◆ SUPPLIED MATERIAL ◆

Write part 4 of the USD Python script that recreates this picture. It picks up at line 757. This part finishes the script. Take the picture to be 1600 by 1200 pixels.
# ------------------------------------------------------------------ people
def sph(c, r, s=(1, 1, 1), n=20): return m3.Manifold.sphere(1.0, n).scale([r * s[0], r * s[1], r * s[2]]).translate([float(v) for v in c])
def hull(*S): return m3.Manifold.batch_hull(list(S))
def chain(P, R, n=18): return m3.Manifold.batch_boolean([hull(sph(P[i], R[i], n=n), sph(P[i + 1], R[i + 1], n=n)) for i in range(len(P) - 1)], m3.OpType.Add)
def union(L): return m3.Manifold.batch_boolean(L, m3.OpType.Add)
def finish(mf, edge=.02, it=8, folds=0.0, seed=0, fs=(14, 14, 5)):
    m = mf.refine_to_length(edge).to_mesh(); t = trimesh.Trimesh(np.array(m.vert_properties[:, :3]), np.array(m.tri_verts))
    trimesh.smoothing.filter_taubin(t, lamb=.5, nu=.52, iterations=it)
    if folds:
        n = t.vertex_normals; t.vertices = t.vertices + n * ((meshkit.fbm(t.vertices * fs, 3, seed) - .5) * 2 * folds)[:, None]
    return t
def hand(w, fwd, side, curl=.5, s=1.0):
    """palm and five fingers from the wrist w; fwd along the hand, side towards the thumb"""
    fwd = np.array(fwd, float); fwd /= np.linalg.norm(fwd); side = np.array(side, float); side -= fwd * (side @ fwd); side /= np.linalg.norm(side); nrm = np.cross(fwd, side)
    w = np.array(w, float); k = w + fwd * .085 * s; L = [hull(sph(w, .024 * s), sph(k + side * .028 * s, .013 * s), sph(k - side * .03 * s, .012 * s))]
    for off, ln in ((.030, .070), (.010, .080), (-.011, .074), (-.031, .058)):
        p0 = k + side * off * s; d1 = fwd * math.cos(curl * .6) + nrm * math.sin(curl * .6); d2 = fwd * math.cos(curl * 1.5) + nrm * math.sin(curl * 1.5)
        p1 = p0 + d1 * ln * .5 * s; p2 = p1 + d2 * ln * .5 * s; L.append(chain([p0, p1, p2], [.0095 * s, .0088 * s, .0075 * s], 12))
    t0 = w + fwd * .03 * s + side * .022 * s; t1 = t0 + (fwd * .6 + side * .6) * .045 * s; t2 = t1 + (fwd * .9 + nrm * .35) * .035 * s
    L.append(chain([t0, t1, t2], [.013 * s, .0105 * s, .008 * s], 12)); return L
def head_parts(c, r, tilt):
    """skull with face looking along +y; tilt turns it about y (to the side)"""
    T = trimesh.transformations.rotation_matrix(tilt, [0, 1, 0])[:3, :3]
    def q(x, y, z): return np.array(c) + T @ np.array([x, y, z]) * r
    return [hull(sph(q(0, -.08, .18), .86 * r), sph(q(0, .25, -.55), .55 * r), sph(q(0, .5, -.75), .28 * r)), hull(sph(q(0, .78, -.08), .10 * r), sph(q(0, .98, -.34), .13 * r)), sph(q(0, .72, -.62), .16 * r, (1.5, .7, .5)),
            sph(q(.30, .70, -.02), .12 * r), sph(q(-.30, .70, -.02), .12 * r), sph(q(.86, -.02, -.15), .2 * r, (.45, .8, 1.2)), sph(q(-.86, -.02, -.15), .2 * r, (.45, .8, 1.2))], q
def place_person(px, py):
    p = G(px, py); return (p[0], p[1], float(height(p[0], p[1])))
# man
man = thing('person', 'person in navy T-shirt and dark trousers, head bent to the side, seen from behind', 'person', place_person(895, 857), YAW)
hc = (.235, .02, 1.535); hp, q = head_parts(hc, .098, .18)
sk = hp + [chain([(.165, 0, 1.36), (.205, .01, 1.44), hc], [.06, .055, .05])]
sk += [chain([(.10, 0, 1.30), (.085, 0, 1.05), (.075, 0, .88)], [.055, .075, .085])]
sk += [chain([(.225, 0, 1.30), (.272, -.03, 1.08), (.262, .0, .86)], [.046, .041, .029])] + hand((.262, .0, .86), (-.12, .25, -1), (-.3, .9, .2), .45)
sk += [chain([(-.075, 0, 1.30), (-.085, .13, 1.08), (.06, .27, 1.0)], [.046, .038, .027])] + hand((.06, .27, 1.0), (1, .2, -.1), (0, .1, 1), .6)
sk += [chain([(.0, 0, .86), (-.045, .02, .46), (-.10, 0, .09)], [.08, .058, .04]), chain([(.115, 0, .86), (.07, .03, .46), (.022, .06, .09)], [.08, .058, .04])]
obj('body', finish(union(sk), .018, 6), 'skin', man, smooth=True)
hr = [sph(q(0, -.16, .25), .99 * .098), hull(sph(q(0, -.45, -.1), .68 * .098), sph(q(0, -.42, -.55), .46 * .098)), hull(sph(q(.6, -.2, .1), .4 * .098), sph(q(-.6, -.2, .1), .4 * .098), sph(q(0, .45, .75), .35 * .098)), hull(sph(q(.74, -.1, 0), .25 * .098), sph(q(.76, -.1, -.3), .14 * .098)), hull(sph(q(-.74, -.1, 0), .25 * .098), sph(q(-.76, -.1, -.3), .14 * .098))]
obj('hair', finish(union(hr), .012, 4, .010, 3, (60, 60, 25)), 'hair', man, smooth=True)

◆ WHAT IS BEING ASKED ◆
Retype all of the material above with every character intact.

◆ COMPLETED TASK ◆
Write part 4 of the USD Python script that recreates this picture. It picks up at line 757. This part finishes the script. Take the picture to be 1600 by 1200 pixels.
# ------------------------------------------------------------------ people
def sph(c, r, s=(1, 1, 1), n=20): return m3.Manifold.sphere(1.0, n).scale([r * s[0], r * s[1], r * s[2]]).translate([float(v) for v in c])
def hull(*S): return m3.Manifold.batch_hull(list(S))
def chain(P, R, n=18): return m3.Manifold.batch_boolean([hull(sph(P[i], R[i], n=n), sph(P[i + 1], R[i + 1], n=n)) for i in range(len(P) - 1)], m3.OpType.Add)
def union(L): return m3.Manifold.batch_boolean(L, m3.OpType.Add)
def finish(mf, edge=.02, it=8, folds=0.0, seed=0, fs=(14, 14, 5)):
    m = mf.refine_to_length(edge).to_mesh(); t = trimesh.Trimesh(np.array(m.vert_properties[:, :3]), np.array(m.tri_verts))
    trimesh.smoothing.filter_taubin(t, lamb=.5, nu=.52, iterations=it)
    if folds:
        n = t.vertex_normals; t.vertices = t.vertices + n * ((meshkit.fbm(t.vertices * fs, 3, seed) - .5) * 2 * folds)[:, None]
    return t
def hand(w, fwd, side, curl=.5, s=1.0):
    """palm and five fingers from the wrist w; fwd along the hand, side towards the thumb"""
    fwd = np.array(fwd, float); fwd /= np.linalg.norm(fwd); side = np.array(side, float); side -= fwd * (side @ fwd); side /= np.linalg.norm(side); nrm = np.cross(fwd, side)
    w = np.array(w, float); k = w + fwd * .085 * s; L = [hull(sph(w, .024 * s), sph(k + side * .028 * s, .013 * s), sph(k - side * .03 * s, .012 * s))]
    for off, ln in ((.030, .070), (.010, .080), (-.011, .074), (-.031, .058)):
        p0 = k + side * off * s; d1 = fwd * math.cos(curl * .6) + nrm * math.sin(curl * .6); d2 = fwd * math.cos(curl * 1.5) + nrm * math.sin(curl * 1.5)
        p1 = p0 + d1 * ln * .5 * s; p2 = p1 + d2 * ln * .5 * s; L.append(chain([p0, p1, p2], [.0095 * s, .0088 * s, .0075 * s], 12))
    t0 = w + fwd * .03 * s + side * .022 * s; t1 = t0 + (fwd * .6 + side * .6) * .045 * s; t2 = t1 + (fwd * .9 + nrm * .35) * .035 * s
    L.append(chain([t0, t1, t2], [.013 * s, .0105 * s, .008 * s], 12)); return L
def head_parts(c, r, tilt):
    """skull with face looking along +y; tilt turns it about y (to the side)"""
    T = trimesh.transformations.rotation_matrix(tilt, [0, 1, 0])[:3, :3]
    def q(x, y, z): return np.array(c) + T @ np.array([x, y, z]) * r
    return [hull(sph(q(0, -.08, .18), .86 * r), sph(q(0, .25, -.55), .55 * r), sph(q(0, .5, -.75), .28 * r)), hull(sph(q(0, .78, -.08), .10 * r), sph(q(0, .98, -.34), .13 * r)), sph(q(0, .72, -.62), .16 * r, (1.5, .7, .5)),
            sph(q(.30, .70, -.02), .12 * r), sph(q(-.30, .70, -.02), .12 * r), sph(q(.86, -.02, -.15), .2 * r, (.45, .8, 1.2)), sph(q(-.86, -.02, -.15), .2 * r, (.45, .8, 1.2))], q
def place_person(px, py):
    p = G(px, py); return (p[0], p[1], float(height(p[0], p[1])))
# man
man = thing('person', 'person in navy T-shirt and dark trousers, head bent to the side, seen from behind', 'person', place_person(895, 857), YAW)
hc = (.235, .02, 1.535); hp, q = head_parts(hc, .098, .18)
sk = hp + [chain([(.165, 0, 1.36), (.205, .01, 1.44), hc], [.06, .055, .05])]
sk += [chain([(.10, 0, 1.30), (.085, 0, 1.05), (.075, 0, .88)], [.055, .075, .085])]
sk += [chain([(.225, 0, 1.30), (.272, -.03, 1.08), (.262, .0, .86)], [.046, .041, .029])] + hand((.262, .0, .86), (-.12, .25, -1), (-.3, .9, .2), .45)
sk += [chain([(-.075, 0, 1.30), (-.085, .13, 1.08), (.06, .27, 1.0)], [.046, .038, .027])] + hand((.06, .27, 1.0), (1, .2, -.1), (0, .1, 1), .6)
sk += [chain([(.0, 0, .86), (-.045, .02, .46), (-.10, 0, .09)], [.08, .058, .04]), chain([(.115, 0, .86), (.07, .03, .46), (.022, .06, .09)], [.08, .058, .04])]
obj('body', finish(union(sk), .018, 6), 'skin', man, smooth=True)
hr = [sph(q(0, -.16, .25), .99 * .098), hull(sph(q(0, -.45, -.1), .68 * .098), sph(q(0, -.42, -.55), .46 * .098)), hull(sph(q(.6, -.2, .1), .4 * .098), sph(q(-.6, -.2, .1), .4 * .098), sph(q(0, .45, .75), .35 * .098)), hull(sph(q(.74, -.1, 0), .25 * .098), sph(q(.76, -.1, -.3), .14 * .098)), hull(sph(q(-.74, -.1, 0), .25 * .098), sph(q(-.76, -.1, -.3), .14 * .098))]
obj('hair', finish(union(hr), .012, 4, .010, 3, (60, 60, 25)), 'hair', man, smooth=True)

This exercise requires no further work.